Community Environment

Saving our feathered friends: for country, community and customers like you

Here, let us help you, feathered friends: A Tampa Electric crew safely lowers the eagle nest from its dangerous spot on one of our power poles (as seen in the photo at top).

Sometimes, when TECO’s environmental stewardship efforts take flight – occasionally with lives on the line – it’s to ensure birds like bald eagles have safe places to land, nest and raise their young. Those efforts were on display again recently in south Hillsborough County, and will be again at the first sign of a potential collision course of bird and TECO customers atop our power poles. Because while no non-TECO employees or authorized contractors are permitted to climb on our electrical equipment, birds don’t always get the memo. To them, a towering structure over the landscape seems like the perfect spot to avoid predators, see potential food sources below and nest in safety.

Guess again, feathered friends – the customer outages you cause by touching our wires, transformers or other equipment could easily cost you your lives. (And sadly, often do.)

“Eagles like to nest at about 100 feet up; they prefer the penthouse to the treehouse,” said Nancy Murrah, wildlife rehabilitator with Tampa Bay Raptor Rescue as well as a member of other local environmental and bird-protection organizations. It’s safe to say she knows a few things about birds of prey, and this expertise underpins her work with TECO team members like Jerry Adams, Stan Kroh, Nate Alcoz and others to keep birds like the bald eagle safe around power lines.

“I can call TECO and they’re there right away,” she said, citing a call she received recently from a local resident about an osprey in distress on a Tampa Electric power line. “The osprey was dangling by a foot on the line, I contacted TECO and they were like Johnny on the spot – they got there before I did. They consistently go above and beyond.”

Here’s the nest being lowered…

And while we commit ourselves to rescues like that right away, more often scenarios play out like the one near the intersection of state roads 674 and 39. In this case, it was a detailed process to closely observe the nest we discovered on one of our structures – a nest that began as an osprey’s home but that eventually, after the osprey abandoned it, became an eagle’s nest.
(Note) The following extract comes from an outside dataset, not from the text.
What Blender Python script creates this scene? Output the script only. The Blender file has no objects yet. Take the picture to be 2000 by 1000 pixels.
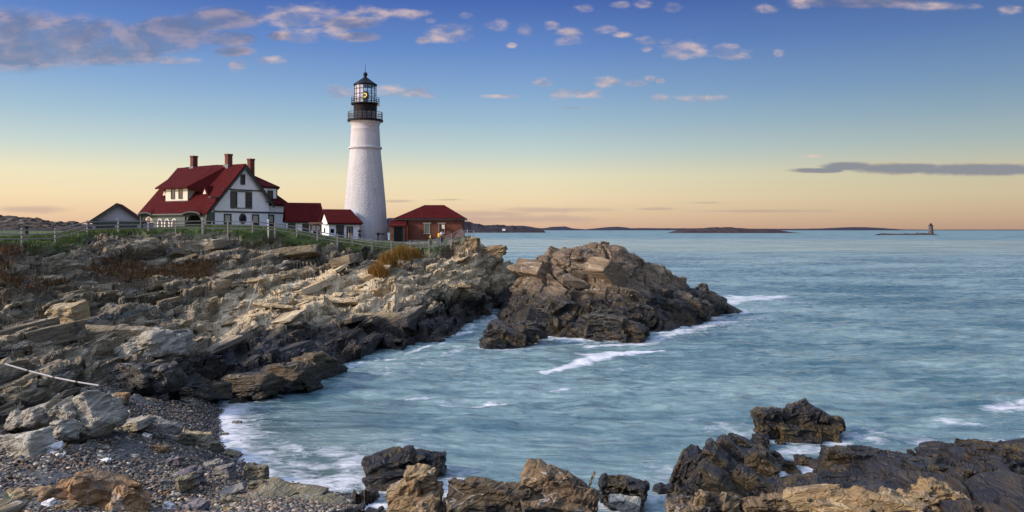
import bpy, bmesh, math, random
import numpy as np
from mathutils import Vector, Matrix, Euler

scene = bpy.context.scene
COL = scene.collection
R = math.radians

# ------------------------------------------------------------------ camera
EYE = 11.0            # eye height above the sea, metres
FPX = 1600.0          # focal length in pixels of the 2000 px wide photograph
HOR = 448.0           # horizon row in the photograph
cam_d = bpy.data.cameras.new("camera")
cam_d.sensor_width = 36.0
cam_d.lens = 36.0 * FPX / 2000.0
cam_d.shift_y = -(500.0 - HOR) / 2000.0
cam_d.clip_start = 0.2
cam_d.clip_end = 60000.0
cam = bpy.data.objects.new("camera", cam_d)
cam.location = (0, 0, EYE)
cam.rotation_euler = (R(90), 0, 0)
COL.objects.link(cam)
scene.camera = cam

scene.view_settings.view_transform = 'Standard'
scene.view_settings.look = 'None'
scene.view_settings.gamma = 1.0
scene.view_settings.use_curve_mapping = False
scene.view_settings.exposure = 0.0
scene.cycles.use_denoising = True
scene.cycles.max_bounces = 6
scene.cycles.volume_bounces = 0

# ------------------------------------------------------------------ sun
SUN_DIR = Vector((-0.86, -0.25, 0.45)).normalized()      # towards the sun, low in the west
sun_d = bpy.data.lights.new("sun", 'SUN')
sun_d.energy = 4.3
sun_d.angle = R(5)
sun_d.color = (1.0, 0.80, 0.58)
sun = bpy.data.objects.new("sun", sun_d)
sun.rotation_euler = SUN_DIR.to_track_quat('Z', 'Y').to_euler()
sun.location = SUN_DIR * 400
COL.objects.link(sun)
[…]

What happened next involved close nest observation for 10 days by us in accordance with federal guidelines. We used drones to make sure no eggs or chicks were in the nest before undertaking the painstaking process to carefully lower the nest with a crane and then then place it on top of a safer pole about 1,800 feet away. We’ll then continue to monitor the nest on at least six different occasions during the eagle’s November-to-June nesting season to make sure the birds are OK.
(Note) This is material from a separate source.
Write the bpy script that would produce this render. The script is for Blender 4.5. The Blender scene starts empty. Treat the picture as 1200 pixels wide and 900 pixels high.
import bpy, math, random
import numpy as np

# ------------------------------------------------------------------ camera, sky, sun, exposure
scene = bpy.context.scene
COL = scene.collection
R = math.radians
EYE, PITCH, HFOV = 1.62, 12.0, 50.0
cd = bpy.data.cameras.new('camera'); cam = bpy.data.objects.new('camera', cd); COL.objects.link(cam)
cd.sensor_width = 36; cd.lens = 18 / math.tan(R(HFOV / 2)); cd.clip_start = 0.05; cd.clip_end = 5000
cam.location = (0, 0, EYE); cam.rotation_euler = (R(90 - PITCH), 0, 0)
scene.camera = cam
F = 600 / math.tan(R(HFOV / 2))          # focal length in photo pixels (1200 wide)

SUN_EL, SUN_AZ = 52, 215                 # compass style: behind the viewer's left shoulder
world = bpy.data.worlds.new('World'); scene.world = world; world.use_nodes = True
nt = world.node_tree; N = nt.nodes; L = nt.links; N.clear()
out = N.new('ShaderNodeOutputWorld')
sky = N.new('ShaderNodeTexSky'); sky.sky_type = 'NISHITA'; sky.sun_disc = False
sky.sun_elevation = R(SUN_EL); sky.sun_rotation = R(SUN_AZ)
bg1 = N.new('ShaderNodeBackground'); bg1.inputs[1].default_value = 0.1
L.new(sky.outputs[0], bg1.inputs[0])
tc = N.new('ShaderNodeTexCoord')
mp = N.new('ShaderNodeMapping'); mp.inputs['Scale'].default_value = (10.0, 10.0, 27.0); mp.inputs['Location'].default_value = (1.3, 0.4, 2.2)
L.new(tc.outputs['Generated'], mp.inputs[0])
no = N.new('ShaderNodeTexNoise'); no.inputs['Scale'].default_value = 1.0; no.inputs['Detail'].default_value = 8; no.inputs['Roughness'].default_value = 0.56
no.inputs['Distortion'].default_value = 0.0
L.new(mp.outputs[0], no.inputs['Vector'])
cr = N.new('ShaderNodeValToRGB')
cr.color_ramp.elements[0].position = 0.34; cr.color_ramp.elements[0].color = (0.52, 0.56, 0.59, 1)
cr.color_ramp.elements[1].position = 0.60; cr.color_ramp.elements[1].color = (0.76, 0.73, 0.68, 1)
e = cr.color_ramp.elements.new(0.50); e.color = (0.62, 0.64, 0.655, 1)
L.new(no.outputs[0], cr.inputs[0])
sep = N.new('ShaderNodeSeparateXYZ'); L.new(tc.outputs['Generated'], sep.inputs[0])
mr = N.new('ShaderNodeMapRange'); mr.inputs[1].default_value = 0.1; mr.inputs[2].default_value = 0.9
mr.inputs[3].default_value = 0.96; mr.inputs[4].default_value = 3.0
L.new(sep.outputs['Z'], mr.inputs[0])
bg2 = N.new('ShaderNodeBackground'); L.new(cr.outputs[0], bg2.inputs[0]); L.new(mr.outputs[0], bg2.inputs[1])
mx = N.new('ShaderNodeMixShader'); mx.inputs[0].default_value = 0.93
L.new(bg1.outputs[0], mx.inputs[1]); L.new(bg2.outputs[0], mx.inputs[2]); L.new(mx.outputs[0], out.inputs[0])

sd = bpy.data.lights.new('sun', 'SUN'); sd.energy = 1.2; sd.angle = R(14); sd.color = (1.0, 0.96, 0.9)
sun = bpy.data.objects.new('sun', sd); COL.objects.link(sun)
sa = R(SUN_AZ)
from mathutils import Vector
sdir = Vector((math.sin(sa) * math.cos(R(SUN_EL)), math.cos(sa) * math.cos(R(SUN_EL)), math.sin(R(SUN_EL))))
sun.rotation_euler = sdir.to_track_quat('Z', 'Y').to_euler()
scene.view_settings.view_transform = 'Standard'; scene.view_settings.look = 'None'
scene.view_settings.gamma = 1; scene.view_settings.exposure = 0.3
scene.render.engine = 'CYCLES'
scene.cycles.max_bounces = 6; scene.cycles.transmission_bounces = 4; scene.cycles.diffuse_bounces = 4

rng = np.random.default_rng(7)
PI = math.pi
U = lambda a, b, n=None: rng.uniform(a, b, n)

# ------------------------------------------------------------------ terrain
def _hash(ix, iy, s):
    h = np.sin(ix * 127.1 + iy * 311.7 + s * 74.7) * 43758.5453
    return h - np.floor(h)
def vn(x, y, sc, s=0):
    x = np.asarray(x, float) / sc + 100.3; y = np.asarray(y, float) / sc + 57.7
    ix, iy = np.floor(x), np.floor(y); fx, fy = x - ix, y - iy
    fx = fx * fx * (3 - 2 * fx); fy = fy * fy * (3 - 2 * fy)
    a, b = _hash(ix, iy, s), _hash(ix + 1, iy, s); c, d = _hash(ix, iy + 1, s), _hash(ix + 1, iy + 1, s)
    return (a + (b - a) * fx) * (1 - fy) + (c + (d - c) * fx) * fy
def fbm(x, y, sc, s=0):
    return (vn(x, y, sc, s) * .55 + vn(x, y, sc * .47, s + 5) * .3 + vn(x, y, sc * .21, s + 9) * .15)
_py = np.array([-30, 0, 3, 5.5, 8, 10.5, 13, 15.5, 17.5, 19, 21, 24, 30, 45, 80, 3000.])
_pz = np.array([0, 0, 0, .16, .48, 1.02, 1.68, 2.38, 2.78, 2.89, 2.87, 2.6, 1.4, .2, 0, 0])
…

Meanwhile, customers like you have the safe, reliable power you deserve. And Murrah will continue to work closely with TECO to protect birds like our national symbol – something you can help with too:

At last: a safe place to nest and raise young. Success!

Meanwhile, eagles and ospreys continue to be on the lookout for nice new places to nest, ensuring that we’ll continue to take steps to steer them away from power poles…and safely relocate them when that’s where they end up.

“Working with TECO, I know they’re going to do their best for the community’s wildlife,” Murrah said. “We all want electrical power, we want our lights to be on and our air conditioning on; they understand what we [in the raptor protection community] do and we understand what they do.”

And while the eagles may not always understand why a line crew shows up with a crane to carefully place their nest in a different spot, they get on with their lives soon enough with a slightly shifted (but still great) view. It’s a view you can appreciate when the lights in your home stay on, your computer stays on and we all – whether feathered friends or customers like you who are our friends and neighbors in the community – enjoy the comforts of home.